Many of the approaches to mindfulness training includes helping individuals enhance focus and awareness – critical skills for today’s leaders. Focus is about training the mind to maintain sharp focus on a particular task, with minimal distraction, for a long as we want, with minimal effort. Awareness is about training the mind to be open and see clearly what is happening internally and externally and make wise choices about where to focus your attention.
Sharp focus is the opposite of being distracted. And the opposite of open awareness is to be on autopilot, not having awareness of where we direct our focus. These mind states can be combined into a matrix. According to Edward Hallowell, our state of mind can be described as being absorbed. It often happens spontaneously when we do routine tasks or run, swim, or do other monotonous activities. The risk of the absorbed state is that we lack awareness. In leadership, lack of awareness can mean the difference between picking up on an employee’s stress signals and pushing too far.

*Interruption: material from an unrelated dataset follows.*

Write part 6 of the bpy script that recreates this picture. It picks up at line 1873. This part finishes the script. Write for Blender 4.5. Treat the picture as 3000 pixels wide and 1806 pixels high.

There can be benefits to loosening focus and allowing random thoughts to bubble up. Some people find that they come up with more creative ideas. But if our mind is too distracted, we’ll have difficulty retaining any good ideas. Good ideas only become innovative solutions when we have the focus to retain and execute them. Sharp focus and open awareness are beneficial skills for anyone at any level of an organization, but they are particularly important for leadership. In many people,s view, mindfulness is a foundational skill for effective leadership.
Mindfulness is about developing high levels of self-management by switching off the autopilot and getting in the driver’s seat of our life. Mindfulness also cultivates the ability to be more aware of others, which is a cornerstone for leading people and leading an organization. Peter Drucker said that we can’t manage others unless we learn to manage ourselves first.